I’ll have to explicitly apply policies to that virtual machine in order to identify the types of traffic that I want to allow in and out of that VM. Now, I can do this automatically using security policies, but at the end of the day, the default posture for every VM is they are not trusted. And unless we specifically open up certain holes for their traffic, they will not be able to communicate with anything else. It also gives me full visibility across my infrastructure and all of my endpoints. It’s very easy for me to map out and visualize my network. And then I can build application centric policies with Service Composer. This is my automation piece.

If a virtual machine is running certain operating systems, if it falls within a certain naming convention, if the virtual machine is tagged with a certain tag, I can dynamically apply a set of rules to it. And this greatly helps with compliance because I could tag all of my virtual machines that are subject to some compliance regulation with a certain tag and then dynamically enforce security policies based on that tag. And finally, I have the ability to integrate third party solutions. So here I am at the VMware Solution Exchange website and this shows me all the third party solutions that I can potentially integrate with my VMware products. And I am specifically just looking at the products that can integrate with NSX for Vsphere. And here you can see many of those products. So if we take a deeper look here, we can see, hey, we’ve got checkpoint for security, I’ve got Cisco Firepower, I’ve got the Cisco Adaptive Security Appliance. And as we go through and look at a couple other screens worth of results, you can see there’s all sorts of security solutions.

Trend micro deep security, f five big IP bit Defender, the Palo Alto Next Generation Firewall. And on and on the list goes So there’s just a whole variety of third party solutions that I could potentially integrate with NSX to better improve my posture for compliance. The fourth use case that we’re going to look at is automation. So as we continue to develop more and more applications and we have a need to get things to market more quickly, manual processes can really slow down and hamper application development. But with NSX, our network components are software based, security functions are software based, and anything that’s software based can be automated. So if I need to create logical switches, if I need to apply a set of firewall rules, if I need to create a new distributed logical router, I can automate all of these functions to help improve the speed with which I can roll out new applications.
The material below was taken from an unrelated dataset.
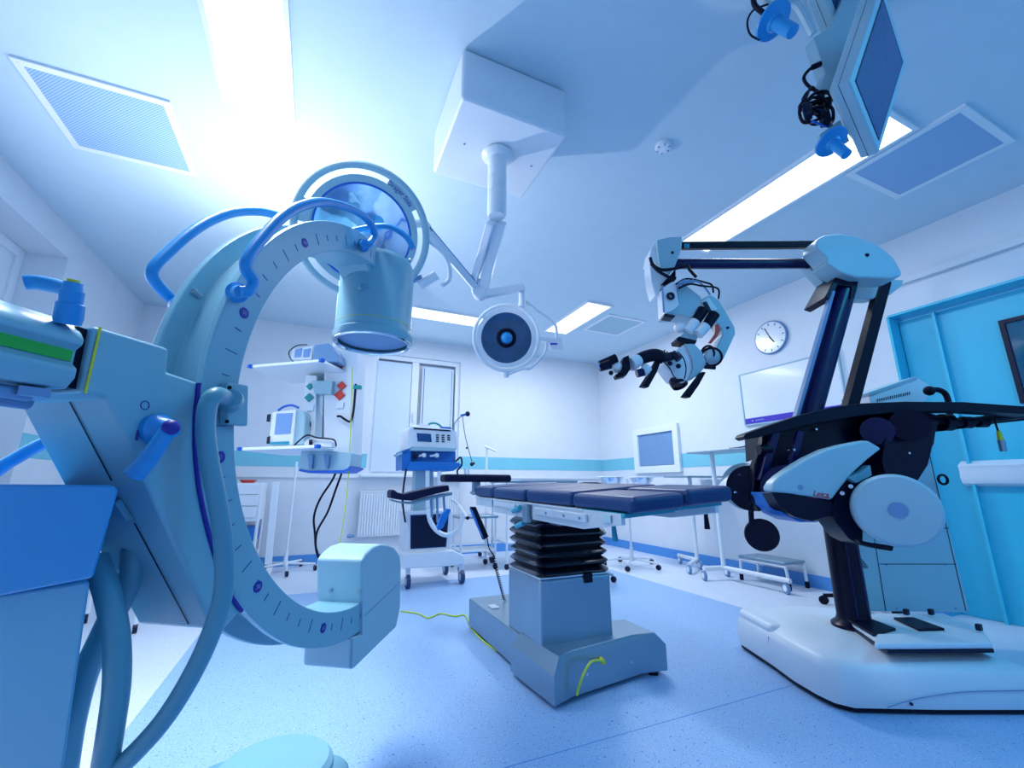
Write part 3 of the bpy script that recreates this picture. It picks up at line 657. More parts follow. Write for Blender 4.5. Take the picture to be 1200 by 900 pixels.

Not only that, but it ensures the appropriate networking and security posture for those applications. And then to take it to the next level, I can leverage Vrealize automation. So Vrealize automation can be used to create what we call Blueprints. Think about it this way. If I have a new application that I want to roll out, it may have a whole set of VMware components that that application depends on, on including NSX networking components. I can create a Blueprint in Vrealize automation to automate the creation of all of those components around my application whenever that application is requested.